Avril 2020 : l’Autorité de la concurrence constate l’existence d’une atteinte grave et immédiate au secteur de la presse résultant du comportement de Google qui, prive les éditeurs et agences de presse d’une ressource vitale pour assurer la pérennité de leurs activités. Elle prononce des mesures conservatoires permettant aux éditeurs d’entrer en négociation de bonne foi avec la plateforme pour discuter notamment des modalités de reprise de leurs contenus protégés et d’une rémunération associée.

Novembre 2020 : Google annonce avoir conclu des accords avec un certain nombre d’éditeurs de la presse quotidienne et des magazines, dont Le Monde, Courrier international, L’Obs, Le Figaro, Libération et L’Express.

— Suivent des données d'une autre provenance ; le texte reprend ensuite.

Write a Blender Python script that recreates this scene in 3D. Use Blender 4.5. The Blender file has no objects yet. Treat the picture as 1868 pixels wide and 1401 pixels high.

Juillet 2021 : l’Autorité de la concurrence inflige à Google une amende de 500 M€ pour ne pas avoir négocié « de bonne foi » avec les éditeurs de presse sur l’application des droits voisins et demande de présenter sous peine d’astreinte une offre de rémunération. Il s’agit de la plus forte amende jamais infligée par l’Autorité pour non-respect d’une de ses décisions.

Septembre 2021 : Google annonce faire appel de l’amende de 500 M€ infligée en juillet.